Predictions of stranger-to-stranger crimes must usually be based on few details, but even the simplest street crime is preceded by a victim selection process that follows some protocol. More complicated crimes, such as those committed by the serial rapist and killer whom Kelly escaped from, require that a series of specific conditions be met. Some aspects of victim selection (being the right appearance or “type,” for example) are generally outside the victim’s influence, but those that involve making oneself available to a criminal, such as accessibility, setting, and circumstance (all part of context), are determinable. In other words, you can influence them. Most of all, you can control your response to the tests the interviewer applies. Will you engage in conversation with a stranger when you’d rather not? Can you be manipulated by guilt or by the feeling that you owe something to a person just because he offered assistance? Will you yield to someone’s will simply because he wants you to, or will your resolve be strengthened when someone seeks to control your conduct?

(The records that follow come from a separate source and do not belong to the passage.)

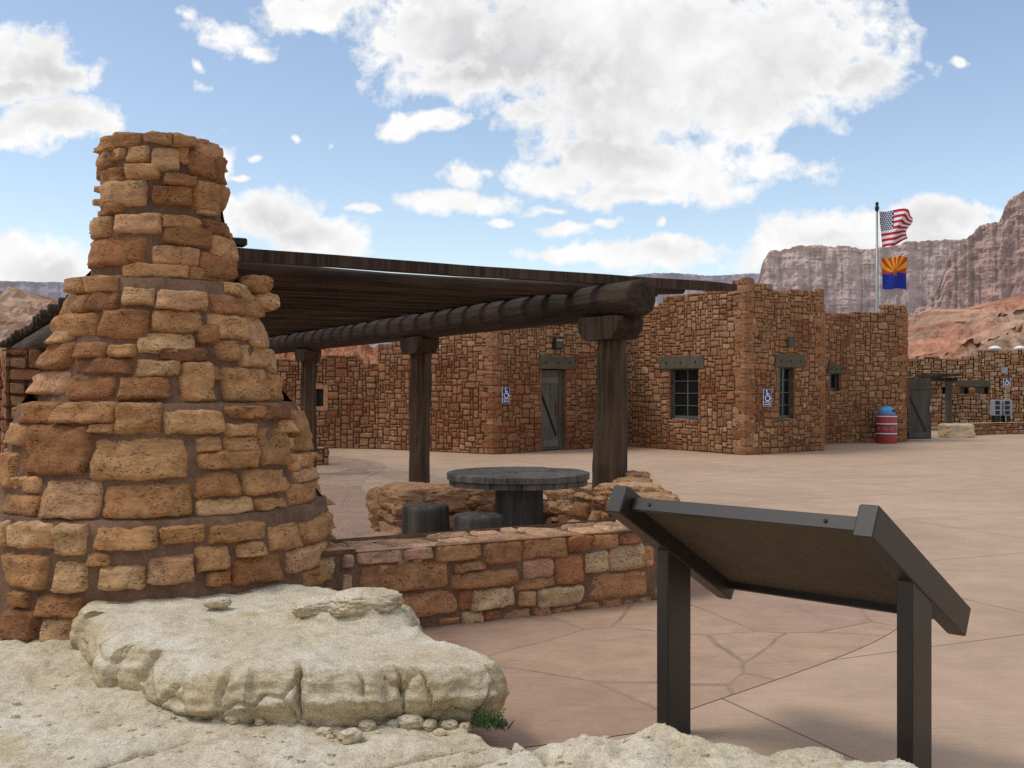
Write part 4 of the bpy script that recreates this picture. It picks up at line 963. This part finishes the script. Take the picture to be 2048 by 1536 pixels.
for ps in (.10,Lp-.15):
    mb=MB(); c=TLp+s_*ps+w_*(-.001)-n_v*.004
    st=len(mb.v)
    for r,h in ((.009,0),(.009,.003),(.005,.006)):
        for i in range(12):
            q=2*math.pi*i/12; mb.v.append(c-w_*h+s_*r*math.cos(q)+n_v*r*math.sin(q))
    for r in range(2):
        for i in range(12): j=(i+1)%12; mb.face((st+r*12+i,st+r*12+j,st+(r+1)*12+j,st+(r+1)*12+i))
    mb.face([st+24+i for i in range(12)]); mb.build('screw',M['bolt'],sg)
for ps in (-.042,Lp+.042):
    c=TLp+s_*ps+wh*.40; ztop=TLp.z-.40*math.tan(tl)-.06
    mb=MB(); hx=.034; hw=.10
    def pp(i,jw,z): return Vector((c.x,c.y,0))+s_*i*hx+wh*jw*hw+Vector((0,0,z))
    zt=lambda jw: ztop-jw*hw*math.tan(tl)
    bz=-.05; b=.006
    # plate post with eased edges and a top cut to the rail's slope
    prof=[(-1+.15,-1),(1-.15,-1),(1,-1+.06),(1,1-.06),(1-.15,1),(-1+.15,1),(-1,1-.06),(-1,-1+.06)]
    st=len(mb.v); mb.v+=[pp(i,j,bz) for i,j in prof]+[pp(i,j,zt(j)) for i,j in prof]
    for i in range(8): j=(i+1)%8; mb.face((st+i,st+j,st+8+j,st+8+i))
    mb.face([st+8+i for i in range(8)])
    mb.build('post',M['bronze'],sg)

# ------------------------------------------------------------------ main building
PA=(5.99,27.0); PB=(3.40,31.1); PC=(-.51,27.25); PD=(-3.78,29.75); PE=(8.58,29.0); PF=(9.62,32.35); PG=(10.85,33.2); PH=(12.62,33.7); PI=(13.25,35.2)
bl=empty('stone_building',(4,31,0),'long flat roofed building of orange and tan squared rubble stone','building')
def topf(pts): return lambda s: interp(pts,s)+.04*N.noise(Vector((s*1.1,3,pts[0][1])))
faces=[(PJ:=(-9.5,30.9),PD,[(0,2.62),(5.2,2.62),(5.25,2.42),(6,2.42)],[(3.93,4.20,1.20,1.70)],71),
 (PD,PC,[(0,2.95),(.5,3.0),(1.0,3.3),(1.6,3.7),(2.4,4.1),(4.2,4.2)],[],72),
 (PC,PB,[(0,4.2),(2.5,4.25),(5.6,4.15)],[(1.84,2.80,-.1,2.24)],73),
 (PB,PA,[(0,4.1),(1.6,4.12),(1.7,4.28),(2.6,4.3),(3.3,4.34),(3.4,4.50),(4.9,4.52)],[(1.93,3.10,.90,2.26)],74),
 (PA,PE,[(0,4.52),(1.05,4.45),(1.1,4.36),(1.9,4.30),(2.0,4.38),(2.6,4.42),(3.3,4.40)],[(1.37,2.03,.93,2.28)],75),
 (PE,PF,[(0,4.4),(1.0,4.2),(3.6,4.05)],[],76),
 (PF,PG,[(0,4.05),(1.5,4.08)],[(.24,.74,1.67,2.18)],77),
 (PG,PH,[(0,4.15),(1.05,4.17),(1.10,4.36),(1.9,4.38)],[],78),
 (PH,PI,[(0,4.2),(1.7,4.2)],[],79)]
walls=[]
for (a_,b_,tp,op,sdv) in faces:
    L=math.hypot(b_[0]-a_[0],b_[1]-a_[1]); mb=MB()
    scl=1.0
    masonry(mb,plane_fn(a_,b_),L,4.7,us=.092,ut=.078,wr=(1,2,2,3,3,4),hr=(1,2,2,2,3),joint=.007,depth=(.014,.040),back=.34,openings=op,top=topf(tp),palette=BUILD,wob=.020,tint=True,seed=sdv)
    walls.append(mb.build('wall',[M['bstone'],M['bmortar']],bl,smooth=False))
rq=random.Random(77)
for (p0,p1,p2,ht) in ((PD,PC,PB,4.15),(PB,PA,PE,4.46),(PA,PE,PF,4.32),(PG,PH,PI,4.3)):
    t1=(Vector((*p1,0))-Vector((*p0,0))).normalized(); t2=(Vector((*p2,0))-Vector((*p1,0))).normalized()
    n1=Vector((t1.y,-t1.x,0)); n2=Vector((t2.y,-t2.x,0)); mb=MB(); z=0; k=0; c0=Vector((*p1,0))
    while z<ht-.05:
        h=rq.choice((.10,.13,.16,.19,.22)); la,lb=((rq.uniform(.25,.42),rq.uniform(.10,.18)) if k%2 else (rq.uniform(.10,.18),rq.uniform(.25,.42)))
        random.seed(rq.random()); col=mix(pal(BUILD),tuple(x*y for x,y in zip(pal(BUILD),(.84,.70,.64))),max(0,min(1,rq.uniform(.3,.8)-.12*(z-2)))); e=rq.uniform(.026,.038); g=.008
        A=[-t1*la+n1*e, n1*(e-.004)-t1*.02, n1*e*.75+n2*e*.75, n2*(e-.004)+t2*.02, t2*lb+n2*e, t2*lb-n2*.1, -(n1+n2)*.12, -t1*la-n1*.1]
        st=len(mb.v)
        for zz,ins in ((z+g,.018),(z+g+.016,0),(z+h-g-.016,0),(z+h-g,.018)):
            for q in A: mb.v.append(c0+q-(n1+n2)*ins*.6+Vector((rq.uniform(-.004,.004),rq.uniform(-.004,.004),zz+rq.uniform(-.004,.004))))
        for r in range(3):
            for i in range(8): j=(i+1)%8; mb.face((st+r*8+i,st+r*8+j,st+(r+1)*8+j,st+(r+1)*8+i),col,0)
        mb.face([st+24+i for i in range(8)],col,0); mb.face([st+i for i in range(7,-1,-1)],col,0)
        z+=h; k+=1
    mb.build('quoin_stones',[M['bstone'],M['bmortar']],bl)
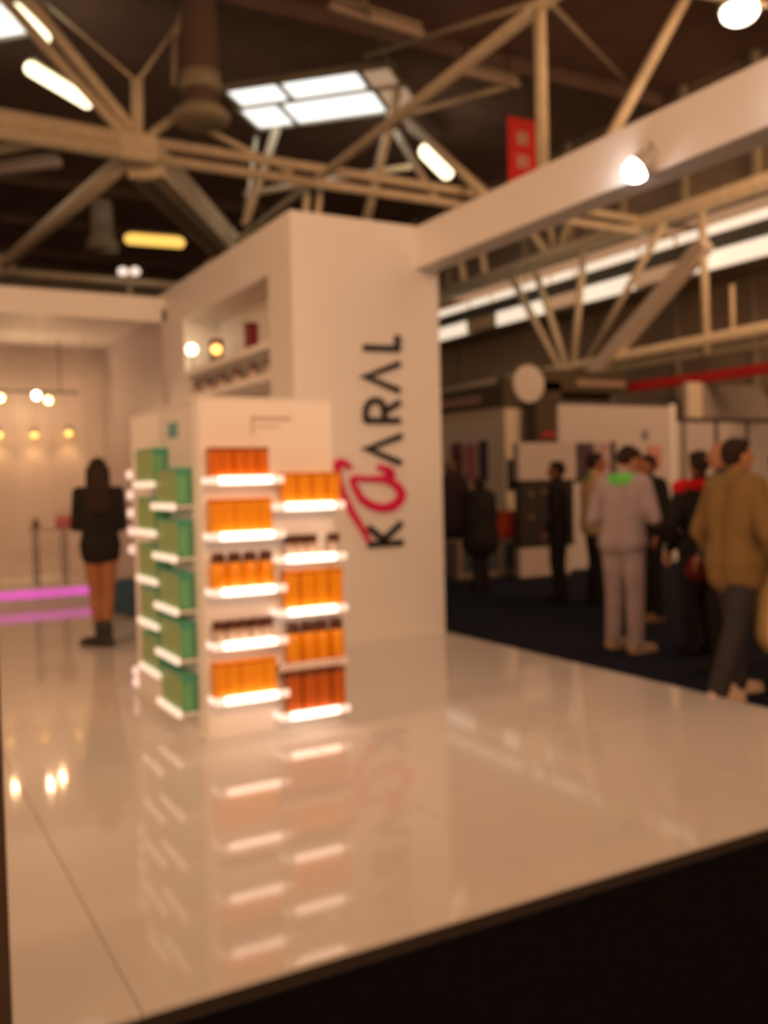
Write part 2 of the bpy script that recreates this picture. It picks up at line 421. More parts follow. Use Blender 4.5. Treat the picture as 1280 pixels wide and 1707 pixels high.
MB().box((-.19, -.19, .03), (.19, .19, .40), .03).build('pouf_cover', mat('teal_cloth', (.05, .11, .17), .8, .2, var=.15), t, True, origin=(0, 0, 0))
for sx in (-1, 1):
    for sy in (-1, 1): MB().tube((.14 * sx, .14 * sy, 0), (.14 * sx, .14 * sy, .04), .02).build('foot', DARKM, t, origin=(0, 0, 0))

# near post at the left picture edge
t = thing('stand_post', 'dark brown upright post close by at the left picture edge', 'post', (.13, 1.62, -.06))
MB().box((.08, 1.58, -.04), (.18, 1.66, 2.6), .004).build('post_shaft', POST, t)
MB().box((.05, 1.55, -.06), (.18, 1.69, -.04)).build('base_plate', DARKM, t)

# ================================================================ PRODUCT DISPLAY
DX0, DX1, DY0, DY1, DZ = 1.642, 2.455, 4.997, 6.50, 1.925
ds = thing('display_stand', 'white product stand with lit shelves of orange and green goods', 'stand', (2.05, 5.7, 0))
MB().box((DX0 + .03, DY0, 0), (DX1, DY0 + .03, DZ), .003).build('front_panel', WHITE2, ds)
MB().box((DX0, DY0, 0), (DX0 + .03, DY0 + .14, DZ), .004).build('corner_post', WHITE2, ds)
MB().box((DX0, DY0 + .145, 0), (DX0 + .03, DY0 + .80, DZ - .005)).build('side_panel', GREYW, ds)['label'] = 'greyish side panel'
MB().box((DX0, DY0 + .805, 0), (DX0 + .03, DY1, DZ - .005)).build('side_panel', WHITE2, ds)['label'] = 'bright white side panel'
MB().box((DX0 + .03, DY1 - .03, 0), (DX1, DY1, DZ)).build('rear_panel', WHITE, ds)
MB().box((DX1 - .03, DY0 + .03, 0), (DX1, DY1 - .03, DZ)).build('side_panel', WHITE, ds)
MB().box((DX0, DY0, DZ), (DX1, DY1, DZ + .02), .004).build('top_panel', WHITE, ds)
MB().box((DX0 - .02, DY0 - .02, 0), (DX1 + .02, DY1 + .02, .035)).build('plinth_base', WHITE, ds)
MB().box((DX0 - .004, 5.40, 1.74), (DX0, 5.60, 1.83)).build('side_logo', mat('teal_print', (.14, .38, .42), .5), ds)['label'] = 'small teal printed logo block'
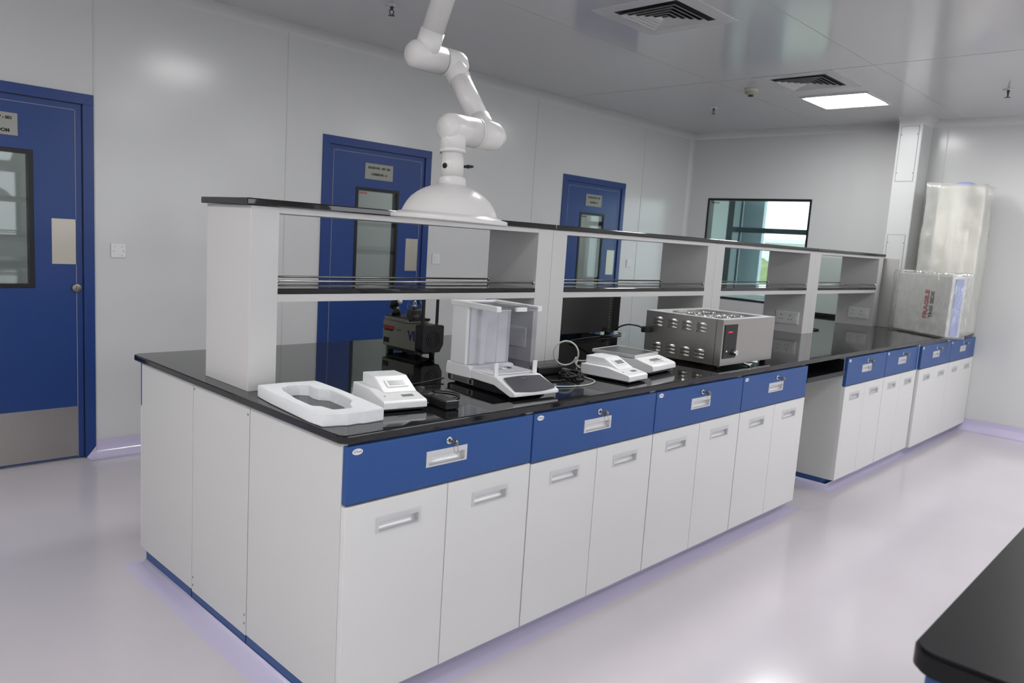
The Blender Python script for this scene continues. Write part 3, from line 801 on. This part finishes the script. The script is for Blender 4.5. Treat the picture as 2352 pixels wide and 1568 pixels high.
# small impact printers
def printer(loc, rz, label):
    t = thing('small_printer', label, 'printer', loc, rz, 'small white balance printers')
    W, D = .150, .240
    body = [(0, .010), (0, .030), (.008, .035), (.115, .054), (D, .054), (D, .010)]
    MB().prism(body, 0, W, 'x', .0025).build('body', M_plast, t)
    MB().box(.006, W-.006, .008, D-.008, .004, .0105).build('base', M_dark, t)
    # raised paper housing with a slot
    m_ = MB().prism([(.072, .047), (.150, .086), (D-.002, .086), (D-.002, .050)], .032, W-.001, 'x', .003)
    h = m_.build('paper_cover', M_plast, t)
    q = Matrix.Translation((.094, .110, .0675)) @ Matrix.Rotation(math.atan2(.039, .078), 4, 'X')
    MB().box(-.038, .036, -.018, .019, -.004, .0022, .001, mtx=q).build('cutter_frame', M_plast2, h)
    MB().box(-.029, .027, -.011, .012, .0, .0028, mtx=q).build('paper_slot', M_lcd, h)
    s = math.atan2(.019, .107)
    q = Matrix.Translation((.100, .042, .0410)) @ Matrix.Rotation(s, 4, 'X')
    MB().box(-.020, .020, -.008, .009, -.002, .0012, .0004, mtx=q).build('display', M_lcd, t)
    q = Matrix.Translation((.05, .045, .0416)) @ Matrix.Rotation(s, 4, 'X')
    MB().cyl(q @ Vector((-.028, 0, 0)), q @ Vector((-.028, 0, .0015)), .003, n=12).build('button', M_grey, t)
    MB().box(.10-.05+.0, .10-.02, -.002, .0015, .014, .02) .build('front_slot', M_plast2, t)
    for x in (.02, W-.02):
        for y in (.03, D-.03): MB().cyl((x, y, 0), (x, y, .006), .007, n=10).build('foot', M_dark, t)
    return t
printer((.243, .145, HS), math.radians(-11), 'white compact printer beside the foam frame')
printer((1.392, .046, HS), math.radians(5), 'white compact printer beside the open-pan balance')

# black adapters, plug and cords next to the first printer
t = thing('power_adapter', 'small black power adapter box right of the first printer', 'power adapter', (.432, .075, HS), math.radians(-8))
MB().box(0, .052, 0, .105, .001, .030, .004).build('case', M_dark, t)
MB().cyl((.018, -.001, .018), (.018, .001, .018), .003, n=10).cyl((.034, -.001, .018), (.034, .001, .018), .003, n=10).build('socket_hole', M_cord, t)
t = thing('plug_adapter', 'black plug standing between the first printer and the adapter box', 'plug', (.445, .225, HS), math.radians(20))
MB().cyl((0, 0, .002), (0, 0, .05), .022, .018, 24, bev=.005).box(-.016, .016, -.05, 0, .004, .036, .006).build('case', M_dark, t)
MB().cyl((.006, -.054, .02), (.006, -.046, .02), .0035, n=8).build('pin', M_chrome, t)
tag(MB().tube(smooth_path([(.445, .26, .905), (.50, .31, .904), (.58, .33, .904), (.63, .26, .904), (.60, .20, .904), (.52, .20, .904), (.47, .17, .905)]), .0025, 8).build('cable', M_cord), 'thin black cord curling behind the small adapter box', 'cord')
tag(MB().tube(smooth_path([(.40, .37, .904), (.46, .42, .904), (.56, .44, .904), (.66, .45, .906), (.752, .455, .912)]), .0028, 8).build('cable', M_cord), 'thin black cord running behind the printer to the balance', 'cord')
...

Most importantly, will you honor your intuition?

 

Seeing the interview for what it is while it is happening doesn’t mean that you view every unexpected encounter as if it is part of a crime, but it does mean that you react to the signals if and as they occur. Trust that what causes alarm probably should, because when it comes to danger, intuition is always right in at least two important ways:

 

1. It is always in response to something.

 

2. It always has your best interest at heart.